_AVAILABLE DATA_.
══════════════════════════════

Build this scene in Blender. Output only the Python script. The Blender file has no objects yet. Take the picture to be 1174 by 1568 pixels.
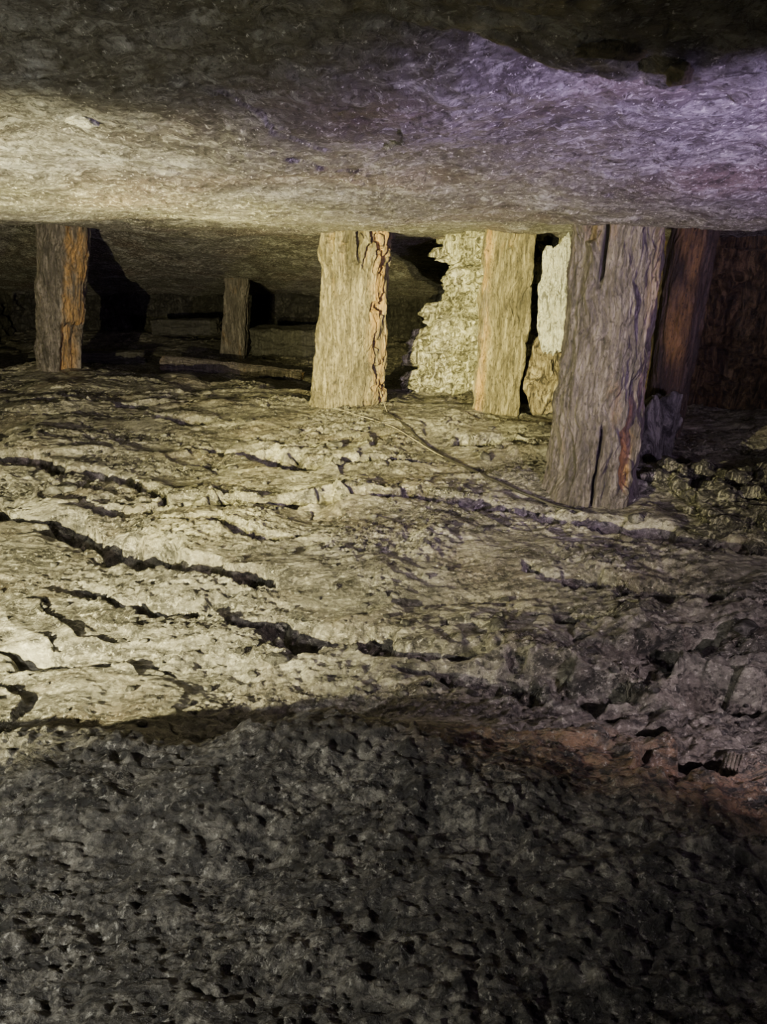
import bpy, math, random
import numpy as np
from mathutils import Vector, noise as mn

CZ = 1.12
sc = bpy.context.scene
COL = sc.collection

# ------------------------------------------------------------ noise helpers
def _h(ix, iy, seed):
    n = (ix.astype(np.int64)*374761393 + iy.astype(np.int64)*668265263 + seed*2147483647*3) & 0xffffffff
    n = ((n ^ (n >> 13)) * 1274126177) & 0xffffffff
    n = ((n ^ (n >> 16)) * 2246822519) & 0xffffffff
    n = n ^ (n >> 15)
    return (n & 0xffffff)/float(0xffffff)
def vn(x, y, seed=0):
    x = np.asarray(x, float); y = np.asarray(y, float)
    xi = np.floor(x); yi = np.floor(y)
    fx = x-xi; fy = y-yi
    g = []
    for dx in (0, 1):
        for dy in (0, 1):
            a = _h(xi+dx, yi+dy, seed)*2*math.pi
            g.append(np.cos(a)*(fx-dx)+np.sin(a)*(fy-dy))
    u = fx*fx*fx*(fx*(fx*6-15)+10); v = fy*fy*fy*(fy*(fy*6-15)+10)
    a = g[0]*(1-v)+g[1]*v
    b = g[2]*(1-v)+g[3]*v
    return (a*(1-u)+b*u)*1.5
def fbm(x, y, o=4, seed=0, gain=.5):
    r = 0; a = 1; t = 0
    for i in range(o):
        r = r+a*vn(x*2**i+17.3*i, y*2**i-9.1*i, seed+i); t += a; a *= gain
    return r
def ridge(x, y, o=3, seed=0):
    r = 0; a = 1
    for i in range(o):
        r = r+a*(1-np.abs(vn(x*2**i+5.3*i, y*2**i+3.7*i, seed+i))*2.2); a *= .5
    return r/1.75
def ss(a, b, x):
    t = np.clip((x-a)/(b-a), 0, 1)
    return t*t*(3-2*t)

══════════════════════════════

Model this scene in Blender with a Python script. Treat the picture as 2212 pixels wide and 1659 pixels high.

══════════════════════════════

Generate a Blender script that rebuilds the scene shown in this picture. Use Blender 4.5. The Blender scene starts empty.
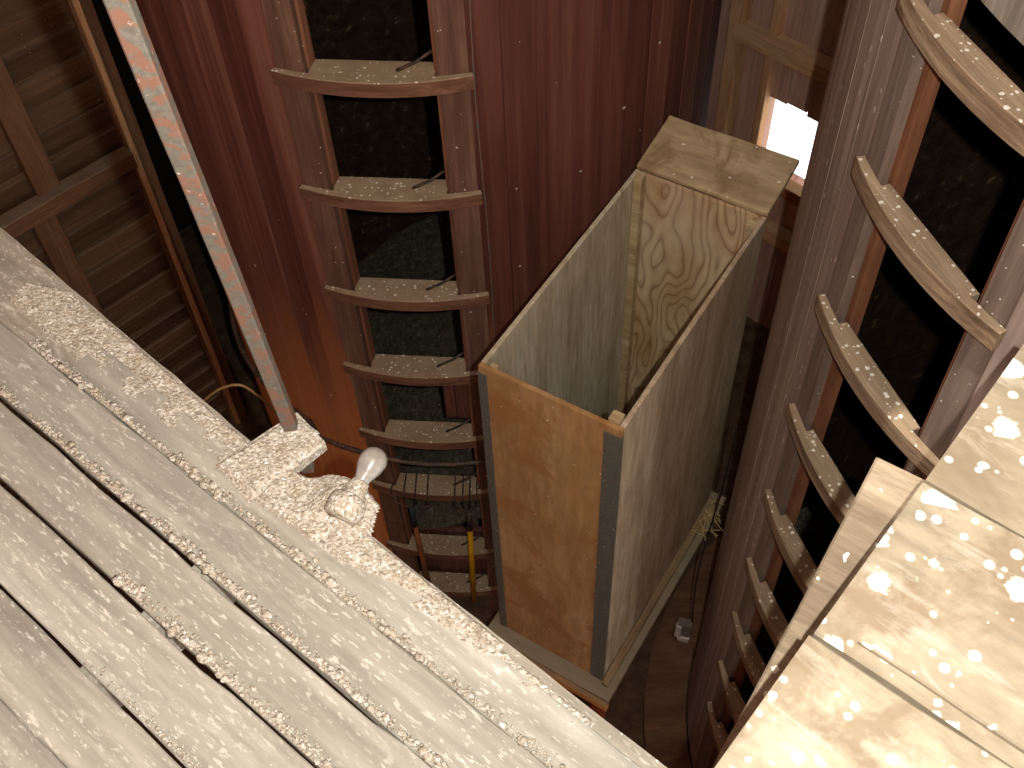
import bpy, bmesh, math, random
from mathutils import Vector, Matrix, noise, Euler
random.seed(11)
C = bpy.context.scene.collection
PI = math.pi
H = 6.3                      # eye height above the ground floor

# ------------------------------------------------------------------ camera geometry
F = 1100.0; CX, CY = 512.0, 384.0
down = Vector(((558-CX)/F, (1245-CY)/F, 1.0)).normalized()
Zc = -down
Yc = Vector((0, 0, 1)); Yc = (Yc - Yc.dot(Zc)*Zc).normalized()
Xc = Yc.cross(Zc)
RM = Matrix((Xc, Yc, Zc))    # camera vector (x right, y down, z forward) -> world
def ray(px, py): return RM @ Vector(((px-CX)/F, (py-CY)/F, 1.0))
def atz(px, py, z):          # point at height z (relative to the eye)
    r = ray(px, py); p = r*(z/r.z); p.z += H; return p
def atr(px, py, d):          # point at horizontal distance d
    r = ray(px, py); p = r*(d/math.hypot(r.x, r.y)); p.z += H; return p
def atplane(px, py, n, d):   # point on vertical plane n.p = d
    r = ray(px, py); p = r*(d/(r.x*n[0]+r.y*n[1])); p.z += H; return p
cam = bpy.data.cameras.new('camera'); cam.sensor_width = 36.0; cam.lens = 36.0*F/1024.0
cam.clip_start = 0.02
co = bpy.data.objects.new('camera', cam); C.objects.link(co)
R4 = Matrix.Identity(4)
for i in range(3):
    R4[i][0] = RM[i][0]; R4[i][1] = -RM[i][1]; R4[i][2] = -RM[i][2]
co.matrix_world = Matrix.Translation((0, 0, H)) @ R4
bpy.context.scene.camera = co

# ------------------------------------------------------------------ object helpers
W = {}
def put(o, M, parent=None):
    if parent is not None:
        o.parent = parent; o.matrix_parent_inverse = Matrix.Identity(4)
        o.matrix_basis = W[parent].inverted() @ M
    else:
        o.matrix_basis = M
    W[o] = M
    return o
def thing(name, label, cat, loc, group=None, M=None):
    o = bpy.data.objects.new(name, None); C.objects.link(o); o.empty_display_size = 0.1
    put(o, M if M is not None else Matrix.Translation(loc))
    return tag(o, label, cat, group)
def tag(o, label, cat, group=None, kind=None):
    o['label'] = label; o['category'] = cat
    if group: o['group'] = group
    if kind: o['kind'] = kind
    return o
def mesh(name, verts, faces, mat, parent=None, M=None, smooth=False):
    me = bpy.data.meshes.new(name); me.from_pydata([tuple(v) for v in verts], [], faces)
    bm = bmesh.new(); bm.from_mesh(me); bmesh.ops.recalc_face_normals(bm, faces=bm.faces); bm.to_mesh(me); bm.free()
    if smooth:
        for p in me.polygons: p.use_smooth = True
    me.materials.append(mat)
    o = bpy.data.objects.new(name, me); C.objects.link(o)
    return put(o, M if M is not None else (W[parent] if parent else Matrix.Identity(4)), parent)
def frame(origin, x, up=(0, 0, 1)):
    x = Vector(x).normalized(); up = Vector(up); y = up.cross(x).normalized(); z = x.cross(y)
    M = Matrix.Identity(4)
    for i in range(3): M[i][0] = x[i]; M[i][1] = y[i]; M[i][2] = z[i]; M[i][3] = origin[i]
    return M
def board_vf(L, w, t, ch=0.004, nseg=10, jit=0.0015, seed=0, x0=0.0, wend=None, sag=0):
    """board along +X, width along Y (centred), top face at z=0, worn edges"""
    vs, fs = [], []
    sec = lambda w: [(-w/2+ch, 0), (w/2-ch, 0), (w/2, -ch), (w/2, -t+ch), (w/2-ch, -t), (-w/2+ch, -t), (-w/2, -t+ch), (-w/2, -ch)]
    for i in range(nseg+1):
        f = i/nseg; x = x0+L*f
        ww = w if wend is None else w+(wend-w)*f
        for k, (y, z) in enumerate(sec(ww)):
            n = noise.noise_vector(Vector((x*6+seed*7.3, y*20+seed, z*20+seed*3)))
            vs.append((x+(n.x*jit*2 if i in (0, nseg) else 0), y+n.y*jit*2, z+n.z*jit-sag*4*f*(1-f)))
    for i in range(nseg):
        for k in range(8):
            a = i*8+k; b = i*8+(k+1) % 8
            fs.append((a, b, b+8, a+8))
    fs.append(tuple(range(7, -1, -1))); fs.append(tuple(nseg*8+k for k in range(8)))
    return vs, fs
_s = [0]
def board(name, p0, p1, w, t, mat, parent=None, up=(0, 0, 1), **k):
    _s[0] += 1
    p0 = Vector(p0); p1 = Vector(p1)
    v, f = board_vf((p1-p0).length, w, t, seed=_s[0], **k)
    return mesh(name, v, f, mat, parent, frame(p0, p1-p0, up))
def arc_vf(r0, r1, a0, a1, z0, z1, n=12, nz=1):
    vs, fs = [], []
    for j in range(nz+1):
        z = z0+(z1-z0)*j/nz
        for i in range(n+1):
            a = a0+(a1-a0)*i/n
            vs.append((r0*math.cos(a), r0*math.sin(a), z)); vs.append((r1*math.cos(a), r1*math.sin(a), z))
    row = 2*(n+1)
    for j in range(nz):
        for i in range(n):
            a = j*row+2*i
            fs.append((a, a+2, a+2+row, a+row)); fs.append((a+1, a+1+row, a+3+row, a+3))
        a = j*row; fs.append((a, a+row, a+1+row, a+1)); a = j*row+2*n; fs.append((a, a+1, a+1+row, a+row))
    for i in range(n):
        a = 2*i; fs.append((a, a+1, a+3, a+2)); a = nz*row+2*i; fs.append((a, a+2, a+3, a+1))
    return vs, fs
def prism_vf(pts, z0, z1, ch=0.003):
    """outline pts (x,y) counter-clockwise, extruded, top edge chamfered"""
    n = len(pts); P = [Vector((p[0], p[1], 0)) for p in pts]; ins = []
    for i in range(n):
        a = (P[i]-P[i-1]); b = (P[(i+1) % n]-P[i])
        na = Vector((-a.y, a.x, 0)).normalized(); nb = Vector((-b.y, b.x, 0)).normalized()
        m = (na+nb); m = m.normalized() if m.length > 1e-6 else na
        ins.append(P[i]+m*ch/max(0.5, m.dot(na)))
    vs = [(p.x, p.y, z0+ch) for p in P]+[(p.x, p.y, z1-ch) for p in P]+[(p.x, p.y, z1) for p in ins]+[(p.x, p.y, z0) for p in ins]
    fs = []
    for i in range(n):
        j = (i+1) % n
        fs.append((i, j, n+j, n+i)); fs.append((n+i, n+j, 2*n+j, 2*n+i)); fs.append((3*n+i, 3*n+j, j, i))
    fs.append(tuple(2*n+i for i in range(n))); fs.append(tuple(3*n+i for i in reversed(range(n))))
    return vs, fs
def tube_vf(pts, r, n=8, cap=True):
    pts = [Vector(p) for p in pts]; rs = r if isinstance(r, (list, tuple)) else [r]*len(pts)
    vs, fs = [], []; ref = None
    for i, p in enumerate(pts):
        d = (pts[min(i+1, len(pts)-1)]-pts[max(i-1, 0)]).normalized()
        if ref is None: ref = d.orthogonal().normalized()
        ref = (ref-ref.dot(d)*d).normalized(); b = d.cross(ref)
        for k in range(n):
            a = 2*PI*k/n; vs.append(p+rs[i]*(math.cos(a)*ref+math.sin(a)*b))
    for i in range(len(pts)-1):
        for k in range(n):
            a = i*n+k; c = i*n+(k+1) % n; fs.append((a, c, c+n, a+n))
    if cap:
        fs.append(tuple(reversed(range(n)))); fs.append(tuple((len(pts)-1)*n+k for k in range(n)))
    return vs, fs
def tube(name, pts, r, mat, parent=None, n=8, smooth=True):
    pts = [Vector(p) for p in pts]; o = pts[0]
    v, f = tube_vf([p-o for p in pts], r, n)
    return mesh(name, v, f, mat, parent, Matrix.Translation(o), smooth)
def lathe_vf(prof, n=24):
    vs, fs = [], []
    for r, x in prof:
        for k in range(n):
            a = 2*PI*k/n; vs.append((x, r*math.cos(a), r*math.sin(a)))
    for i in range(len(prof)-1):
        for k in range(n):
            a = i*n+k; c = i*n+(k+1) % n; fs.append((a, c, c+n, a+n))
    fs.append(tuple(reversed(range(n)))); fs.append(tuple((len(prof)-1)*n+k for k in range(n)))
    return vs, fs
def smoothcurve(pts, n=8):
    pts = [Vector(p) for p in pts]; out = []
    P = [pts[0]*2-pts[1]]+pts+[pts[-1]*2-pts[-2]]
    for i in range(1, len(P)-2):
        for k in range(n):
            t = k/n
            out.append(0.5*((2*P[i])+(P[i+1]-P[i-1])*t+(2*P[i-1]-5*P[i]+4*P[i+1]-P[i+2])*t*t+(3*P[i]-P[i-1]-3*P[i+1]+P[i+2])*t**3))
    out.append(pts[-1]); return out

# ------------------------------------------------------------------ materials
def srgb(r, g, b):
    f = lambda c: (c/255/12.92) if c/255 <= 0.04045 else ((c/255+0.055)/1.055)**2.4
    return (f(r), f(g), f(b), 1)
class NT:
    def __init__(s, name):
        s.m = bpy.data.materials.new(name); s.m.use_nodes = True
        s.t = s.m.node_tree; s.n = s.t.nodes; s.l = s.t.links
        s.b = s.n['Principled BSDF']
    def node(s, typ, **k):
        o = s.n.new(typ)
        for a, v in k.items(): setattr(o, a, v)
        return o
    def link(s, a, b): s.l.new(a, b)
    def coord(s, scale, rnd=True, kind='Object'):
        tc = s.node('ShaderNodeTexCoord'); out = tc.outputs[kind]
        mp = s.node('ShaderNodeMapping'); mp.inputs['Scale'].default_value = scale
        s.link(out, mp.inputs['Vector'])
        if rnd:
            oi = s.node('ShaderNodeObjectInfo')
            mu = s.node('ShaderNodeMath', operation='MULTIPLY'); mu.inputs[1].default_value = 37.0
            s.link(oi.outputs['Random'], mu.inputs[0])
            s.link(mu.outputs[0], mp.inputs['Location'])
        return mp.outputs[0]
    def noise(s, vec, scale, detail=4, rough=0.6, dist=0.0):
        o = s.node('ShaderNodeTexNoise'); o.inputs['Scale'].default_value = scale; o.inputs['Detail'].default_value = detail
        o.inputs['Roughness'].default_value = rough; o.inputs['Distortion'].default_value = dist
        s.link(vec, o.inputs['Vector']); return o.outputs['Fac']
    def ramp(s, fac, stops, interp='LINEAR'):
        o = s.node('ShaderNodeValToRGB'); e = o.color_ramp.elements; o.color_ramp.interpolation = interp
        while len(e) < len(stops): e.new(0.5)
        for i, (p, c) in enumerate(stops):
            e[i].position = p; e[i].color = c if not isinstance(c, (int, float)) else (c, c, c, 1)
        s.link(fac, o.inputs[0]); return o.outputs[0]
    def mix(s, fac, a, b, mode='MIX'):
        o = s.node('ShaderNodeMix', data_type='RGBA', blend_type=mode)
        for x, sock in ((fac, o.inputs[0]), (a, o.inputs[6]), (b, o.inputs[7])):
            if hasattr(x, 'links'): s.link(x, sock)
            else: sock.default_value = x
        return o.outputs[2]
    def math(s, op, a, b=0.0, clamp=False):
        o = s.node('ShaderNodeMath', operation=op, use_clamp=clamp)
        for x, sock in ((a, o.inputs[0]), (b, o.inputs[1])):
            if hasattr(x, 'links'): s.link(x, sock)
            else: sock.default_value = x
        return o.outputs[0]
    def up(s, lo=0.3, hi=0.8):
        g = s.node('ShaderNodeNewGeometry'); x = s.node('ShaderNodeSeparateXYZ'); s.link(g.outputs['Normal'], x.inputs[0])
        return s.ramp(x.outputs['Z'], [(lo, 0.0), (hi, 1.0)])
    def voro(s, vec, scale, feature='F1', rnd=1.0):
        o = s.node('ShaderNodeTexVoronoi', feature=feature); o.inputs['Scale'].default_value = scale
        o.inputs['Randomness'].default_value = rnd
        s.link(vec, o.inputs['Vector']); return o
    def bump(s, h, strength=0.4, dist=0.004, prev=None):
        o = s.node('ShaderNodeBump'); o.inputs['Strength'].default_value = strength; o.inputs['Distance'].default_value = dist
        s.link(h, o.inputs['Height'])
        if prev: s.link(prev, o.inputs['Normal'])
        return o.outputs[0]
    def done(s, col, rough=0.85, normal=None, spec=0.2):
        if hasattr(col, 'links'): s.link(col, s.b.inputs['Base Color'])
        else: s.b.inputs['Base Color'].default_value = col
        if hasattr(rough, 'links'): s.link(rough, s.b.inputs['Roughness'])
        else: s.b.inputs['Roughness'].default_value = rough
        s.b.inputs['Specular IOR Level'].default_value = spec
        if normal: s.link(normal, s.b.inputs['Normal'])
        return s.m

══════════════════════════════

_AIM_. Above are some records. Output exactly the lines from the one that contains "Build this scene" to the one that contains "COL = sc.collection", keeping both, and omit the pictures.

_THE REPLY_.
Build this scene in Blender. Output only the Python script. The Blender file has no objects yet. Take the picture to be 1174 by 1568 pixels.
import bpy, math, random
import numpy as np
from mathutils import Vector, noise as mn

CZ = 1.12
sc = bpy.context.scene
COL = sc.collection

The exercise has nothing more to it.